August 25, 2011

Why I Stay

It's a commonplace in religious life to say that why you came isn't exactly the same as why you stay.

This is largely because religious life wasn't quite what you thought it would be. But perhaps more importantly, you also find out that you weren't exactly who you thought you were. Some of this is can be a painful purification. When the honeymoons are over and first fervor is gone, afflictive emotions that arise in community life reveal to us that our attraction to religious life wasn't entirely pious and pure. We realize our mixed motivations, that our hearts are mysterious and messy fields of weeds and wheat. We can let this teach us patience with each other and humility for ourselves, or we can refuse growth and just flail around in a doomed project of trying to get our disorderly emotional needs met. But no matter which we choose, we find ourselves a different person than we were when we started.

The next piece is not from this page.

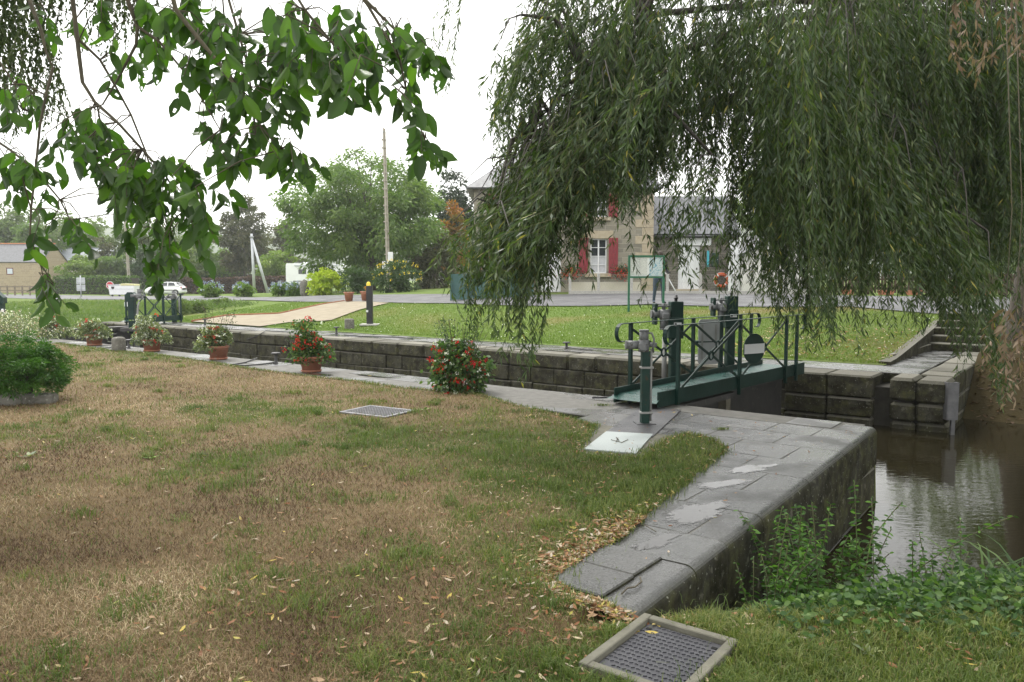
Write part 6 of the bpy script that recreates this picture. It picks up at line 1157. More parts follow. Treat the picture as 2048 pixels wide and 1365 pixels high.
# gate leaf below it
LGT = empty('lock_gate', L(-4.7, 11, -.5), 0, 'closed dark steel lower lock gate under the footbridge', 'lock gate'); RZ = brz
def gpart(nm, x, y, z, d, mat=M_GATE): wp(MB().box((0, 0, 0), d).build(nm, mat, None, bp0 + Matrix.Rotation(brz, 3, 'Z') @ Vector((x, y, z)), brz), LGT)
gpart('gate_panel', -.12, 1.45, -.95, (.14, 2.25, 1.6)); gpart('gate_panel', -.12, 4.0, -.95, (.14, 2.4, 1.6)); gpart('top_beam', -.12, 1.4, -.09, (.26, 2.3, .12)); gpart('top_beam', -.12, 4.0, -.09, (.26, 2.4, .12)); gpart('mitre_post', -.06, 2.68, -.8, (.26, .16, 1.75), pm('mitre_timber', (.13, .12, .09), (.2, .18, .14), 6, .85, .4)); gpart('stop_beam', .35, 1.4, -.06, (.1, 1.6, .08)); gpart('valve_rod', .02, .6, -.35, (.05, .05, .7))
# winch columns
def winch(loc, rz, H, label, bigbox=True):
    o = empty('gate_winch', loc, rz, label, 'winch'); MB().box((0, 0, (H - .45) / 2 - .3), (.15, .17, H - .45 + .6), bev=.01).build('column', M_LG, o); MB().box((0, 0, H - .42), (.24, .22, .34), bev=.012).build('gearbox', M_LG, o); MB().box((.02, .02, H - .13), (.2, .2, .26), bev=.01).build('cover_box', M_LG, o); MB().lathe([(.0, .1), (.025, .1), (.028, .06), (.038, .06), (.038, .045), (.026, .04), (.026, 0)], (.02, .02, H), 10).build('screw_cap', M_IRON, o)
    MB().box((-.32, .02, H - .2), (.05, .2, .34), bev=.012).build('switch_box', M_LG, o)
    a = actuator(o, (-.15, -.03, H - .2), 0, 1.0); a.rotation_euler = (math.pi / 2 * .0, -math.pi / 2, 0)
    MB().cyl((-.16, 0, H * .5 - .32), .038, H - .5, 12).build('conduit', M_PIPE, o); MB().tube([(-.2, -.02, H - .25), (-.21, -.03, H - .36), (-.17, -.01, H - .48)], .02, 8).build('hose', M_GREY, o); MB().box((.02, -.115, H - .36), (.12, .008, .055)).build('label_plate', M_PAINTW, o); MB().cyl((-.015, -.121, H - .36), .02, .006, 12, 'Y').build('label_mark', M_IRON, o)
    return o
winch(L(-5.42, 11.35, -.05), .05, 1.37, 'green gate winch with grey motor, nearer one behind the lower footbridge'); winch(L(-5.45, 13.75, -.05), .05, 1.42, 'green gate winch behind the lower footbridge, farther one half veiled by willow')
o = empty('sign_panel', L(-5.35, 12.55, .0), .25, 'grey back of a rounded sign panel fixed beside the lower footbridge', 'sign'); 
def rrect(w, h, r): return [(sx * (w / 2 - r) + r * math.cos(a), sz * (h / 2 - r) + r * math.sin(a)) for sx, sz, a0 in ((1, 1, 0), (-1, 1, math.pi / 2), (-1, -1, math.pi), (1, -1, 1.5 * math.pi)) for a in np.linspace(a0, a0 + math.pi / 2, 5)]
b = MB(); b.prism(rrect(.40, .78, .06), .012, None, (0, 0, .60)); b.build('panel', pm('dull_alu', (.28, .29, .29), (.34, .35, .35), 3, .5, metal=.3), o)
for x in (-.13, .13): MB().box((x, -.012, .6), (.03, .012, .6)).build('stiffener', M_PIPE, o)
MB().box((.24, .02, .5), (.06, .06, 1.1)).build('bracket', M_LG, o); MB().cyl((.0, .02, .6), .03, .5, 8, 'X').build('clamp', M_LG, o)
# actuator post on the near quay
ap = gp(1289, 849); AP = empty('actuator_post', ap, .1, 'green square post with grey motor head standing on the near quay', 'actuator post'); MB().box((0, 0, .42), (.092, .09, .86), bev=.006).build('post', M_LG, AP); MB().box((0, 0, .01), (.22, .2, .02)).build('foot_plate', M_TREAD, AP); actuator(AP, (-.02, 0, .885), -.1, .85); MB().cyl((.066, -.01, .46), .014, .84, 10).build('conduit', M_PIPE, AP)
for z in (.14, .66): MB().box((.014, -.003, z), (.145, .105, .025), bev=.004).build('strap', M_PIPE, AP)
# plates on the platform
def flat(name, pxs, z0, z1, mat, label, cat): tag(MB().slab([gp(*p)[:2] for p in pxs], z0, z1).build(name, mat), label, cat)
flat('tread_plate', [(1212, 866), (1305, 876), (1362, 822), (1288, 812)], .002, .012, M_TREAD, 'dark diamond-pattern steel plate under the actuator post', 'steel plate')
flat('service_hatch', [(1168, 901), (1272, 910), (1306, 871), (1212, 866)], .004, .016, treadplate('pale_treadplate', (.33, .37, .36), (.40, .44, .43), .2, .35, 40, .25), 'pale grey square metal hatch at the edge of the lawn', 'hatch')
flat('concrete_surround', [(1148, 909), (1282, 921), (1345, 872), (1205, 850)], -.05, .0005, M_KERB, 'concrete surround around the pale metal hatch', 'concrete slab')
tw = MB()
for (a, c) in (((1222, 884), (1243, 890)), ((1236, 880), (1232, 889)), ((1243, 890), (1256, 884)), ((1232, 879), (1238, 886))): tw.tube([gp(*a) + Vector((0, 0, .022)), gp(*c) + Vector((0, 0, .024))], .0035, 4)
tag(tw.build('fallen_twig', M_TWIG), 'small dark forked twig lying on the pale metal hatch', 'twig')
# far actuator chain / drive wheel left of the bridge
p = gp(1240, 800); o = empty('valve_spindle', p + Vector((0, 0, .01)), 0, 'small black iron valve gear at the quay edge beside the footbridge', 'valve gear'); MB().cyl((0, 0, .03), .11, .05, 16).build('base', M_IRON, o); MB().cyl((0, 0, .08), .05, .08, 12).build('boss', M_IRON, o); MB().torus((0, 0, .10), .075, .014, None, 16, 6).build('wheel', M_IRON, o); MB().tube([(-.38, .06, .012), (-.2, .02, .02), (-.05, 0, .03)], .016, 6).build('rod', M_IRON, o)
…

And so, because religious life doesn't turn out to be what we had imagined, and because we become different people within it, why we came usually isn't why we stay.

I was just thinking about this stuff because someone challenged me the other day with the question, "Why do you stay?" It's a good challenge, and the response ought to be dynamic and growing, parallel to the work of grace in a vocation. So here's where I am right now:

I'm a religious because it gives me peace to know that I have disposed of my life on earth. One of my confreres in the Order likes to say that my primary desire in life is to feel 'all set.' By my perpetual profession and my vow 'to give myself to this fraternity' I feel all set. I may be living it less than adequately, but I have dealt with and disposed of my earthly life. How much time have I wasted in life already, and how poor a steward of my life have I been! Who knows how much time is left? The time to begin preparing for my death is now.

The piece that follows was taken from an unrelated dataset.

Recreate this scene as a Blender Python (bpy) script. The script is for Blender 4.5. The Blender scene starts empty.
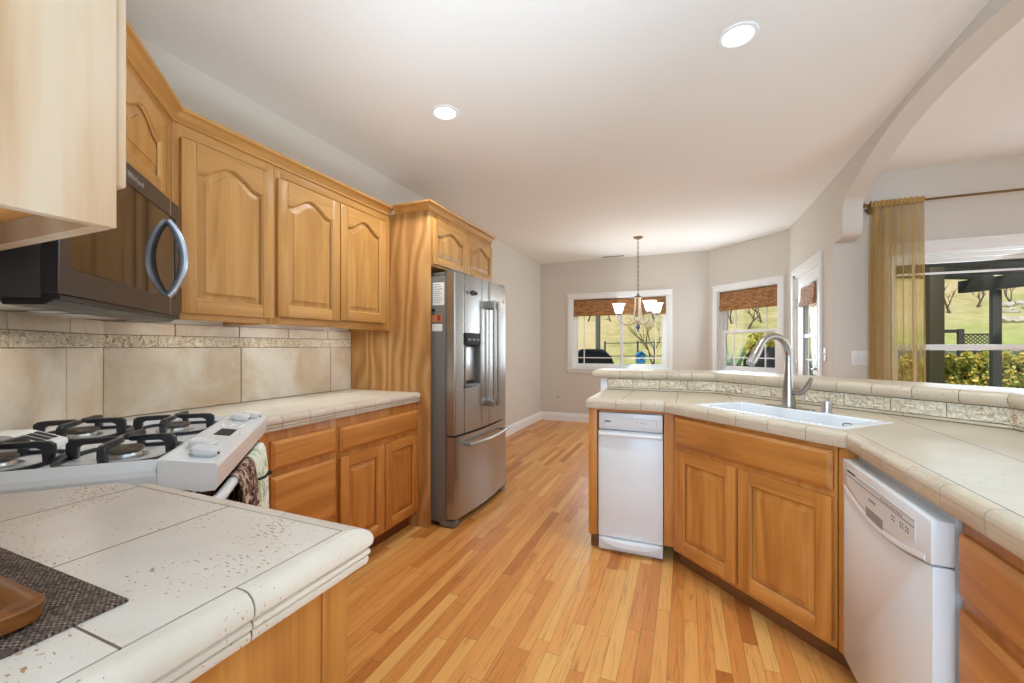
import bpy, bmesh, math, random
from mathutils import Vector, Matrix, noise
from mathutils.geometry import tessellate_polygon
random.seed(7)
PI = math.pi
C = bpy.context.scene
COL = C.collection

# ------------------------------------------------------------------ camera, world, lights, exposure
cam_d = bpy.data.cameras.new('camera'); cam = bpy.data.objects.new('camera', cam_d); COL.objects.link(cam)
cam.location = (0, 0, 1.23); cam.rotation_euler = (PI/2, 0, math.radians(22.58))
cam_d.sensor_width = 36; cam_d.lens = 36*419/1024; cam_d.shift_y = 5.5/1024
cam_d.clip_start = 0.02; cam_d.clip_end = 500
C.camera = cam

wd = bpy.data.worlds.new('sky'); C.world = wd; wd.use_nodes = True
nt = wd.node_tree; bg = nt.nodes['Background']
sky = nt.nodes.new('ShaderNodeTexSky'); sky.sky_type = 'NISHITA'
sky.sun_disc = False; sky.sun_elevation = math.radians(48); sky.sun_rotation = math.radians(160)
nt.links.new(sky.outputs[0], bg.inputs[0]); bg.inputs[1].default_value = 0.10

def lamp(name, kind, loc, energy, color, target=None, **kw):
    d = bpy.data.lights.new(name, kind); d.energy = energy; d.color = color
    for k, v in kw.items(): setattr(d, k, v)
    o = bpy.data.objects.new(name, d); COL.objects.link(o); o.location = loc
    if target is not None:
        o.rotation_euler = (Vector(target)-Vector(loc)).to_track_quat('-Z', 'Y').to_euler()
    return o
lamp('sun', 'SUN', (0, -10, 20), 4.4, (1.0, 0.93, 0.82), (3.5, 4, 0), angle=0.01)
FILL = (0.45, 0.70, 0.96); DAYW = (0.62, 0.73, 0.82)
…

I'm a Franciscan because I am convinced that the Franciscan way is my antidote to the world. I have always been looking for an alternative to the bleak and pointless tastes and attitudes that are the given in this world. When I was eleven I thought the answer was to escape into fantasy. When I was fourteen I thought it was the alternative taste and uniform of Heavy Metal. When I was seventeen I thought it was in the uncompromising cultural critique of Punk. When I was nineteen I began to become convinced that the only coherent answer was Christianity. Soon after that I met St. Francis in a history class, and ever since then it has seemed to me that the Franciscan way has been the best way for me to be a Christian.

I'm a priest because in living my priesthood I have become convinced that the vocation to priesthood has been God's way of redeeming my particular humanity, and making me useful for his work in the world.

7 comments:

Lee Gilbert said...

"When the honeymoons are over and first fervor is gone..."

Honeymoons are very brief, of course, but seven years of hearts and flowers are very common, it seems. And then? "The seven year itch" is a distinct possibility. Someone else comes along...more hearts and flowers...and so one abandons the wife of his youth.

Is that analogous to the loss first fervor? I wonder. I have heard religious talk about the loss of first fervor almost as a natural stage in the life of a religious, a predictable event, like one of the stages in Elizabeth Kubler Ross's book On Death and Dying. What does one do after this loss? Take up Spanish or model trains?

In fact, I have heard of professed laughing at the first fervor of novices, yet admitting that without that, there is reason to be concerned.

And yet- as an outsider to religious life- one reads the life of St. Francis or St. Dominic and many others and there seems to have been no such loss. OR, was there such a loss and they transcended it? Do these great founders anywhere address this issue, effectively answering the question: Loss of first fervor and what to do next? Undoubtedly they would have used different terminology, but do they address the phenomenon? Seriously, do they?

So I am left wondering if this phenomenon now taken for granted is in fact part of the normal unfolding of religious life. Of course it may be perfectly normal in the way things ordinarily unfold, but is this the way it is supposed to be? Is it actually built into the human psyche as it pursues religious life?

The reason I ask is that I can think of a 104 yr old monk who gives every appearance of never having lost his first fervor

http://www.newmelleray.org/archives.asp?page=newsindex&pagedate=July 28, 2011

His advice? "Stay in love."

greg said...

Very thoughtful and helpful.

My curiosity drives me to wonder if the Third Order Secular could be revived to be a resource for young people seeking to make a difference in the world.

Am not sure if its current form, with a primarily older membership, is turned sufficiently toward the future. Don't know. Just speculating.

RJ said...

Why do you stay? Because you gave you word?

Brother Charles said...

Of course, there is that. :)

RJ said...

You gave your word in your human weakness. God gives his word with unfailing grace and fidelity.

Brother Charles said...

Amen.

Anonymous said...

"[T]he Franciscan way is my antidote to the world." - That's it! I'm about to be professed in the Secular Franciscan Order, and if anyone asks me why, that would sum up my attitude perfectly.

Greg - If I might speculate with you, I wonder if people only come to joining the SFO after going through some process of disillusionment with "the world" - and that can take a while in the comfortable and endlessly distracting developed world. So generally older people will join up. (For example, at 48, I'm the baby in my fraternity.) But you're dead right, it would be good to see the Franciscan way made more available to younger people.